Dollars and Sense: Incentives will not make a bad project good
Published 12:00 am Friday, July 27, 2007
By JAMES DEDES / Guest Columnist
Economic development incentives are once again in the spotlight following the recent announcement of Alabama’s record $811 million package offered to recruit German steel maker ThyssenKrupp to South Alabama. These incentives, which include direct financial aid and tax abatements, are widely viewed as appropriate given the anticipated $3.7 billion investment by the company. With the possible creation of over 2,700 new direct jobs, this announcement rises far beyond the definition of a “good project.”
As we observe these stratospheric incentives at the state level, it is worth noting that many of the evaluation criteria are also applicable at the local level.
Communities should continually evaluate incentive requests to determine their project-specific purpose. Why are the incentives needed? What types of jobs are being created? What is the capital investment of the company? And, in my opinion most importantly, what protections are in place to recapture public funds if the company does not perform as promised?
These so-called “clawback” provisions in incentive agreements, which were quite rare a few years ago, are being used with increased frequency nationwide.
As companies increase their use of consultants to “shop” for incentives, communities should respond accordingly.

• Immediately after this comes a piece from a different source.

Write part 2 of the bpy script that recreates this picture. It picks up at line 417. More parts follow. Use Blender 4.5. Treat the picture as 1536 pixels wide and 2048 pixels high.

Is it reasonable to assume that a company on life support can be resuscitated by a grant, tax abatement or short-term loan?
Incentives will not make a bad project good. Rather, a community should evaluate the request and deliver an incentive that it can afford, is appropriate for the project and responds to the competitive recruitment environment.
The Wall Street Journal recently reported that cities in Northeast Ohio are working together to limit the use of tax abatements to induce companies to move from neighboring communities.
While not realistic in all circumstances, there are clear benefits to coordinating incentive criteria and working together within a county to minimize the impact of “incentive shopping.”
We should keep an eye on Ohio. We might learn something valuable.